"I cannot live without books." -- Thomas Jefferson

Monday, December 6, 2010

Richard Stark's "The Seventh"

In that neat style, "The Seventh" is not only No 7 in the Parker series, but also deals with 7 crooks sharing loot 7 ways and when someone outside the system screws up - how that seven becomes meaningless...well, till the end because nothing screws up for Parker on a permanent level. 

And that is the beauty of the Parker series. It reads like oatmeal every morning and you are always happy after the meal. It is sort of the perfect airplane read but without the guilt - because these books are superb. To review them as separate titles is almost pointless, because really, they're the same novel. Parker is a man with little emotion but highly professional. He is part of a group stealing something (and that something has really no importance) and the fun of the novels is watching how the heist falls apart. In other words the heist or crime always fail on the grand picture, although Parker sometimes wins in the end. 

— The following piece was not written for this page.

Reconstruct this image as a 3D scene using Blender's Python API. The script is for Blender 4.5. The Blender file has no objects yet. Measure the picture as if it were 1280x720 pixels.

So the novels are about how the failure happens, who screws up, who talks to the wrong person, and how they do their business. There are few surprises in the series which is why it is almost a trust-worthy no money back sure thing that you are getting your value out of these novels. 

So yeah, its almost genius like in how Donald Westlake (Richard Stark) writes these perfect narrations on an on-going basis. But alas, he does and we the reader are thankful in a world that is falling apart - at the very least we can expect another Parker novel that will again say "things are alright in the heist world."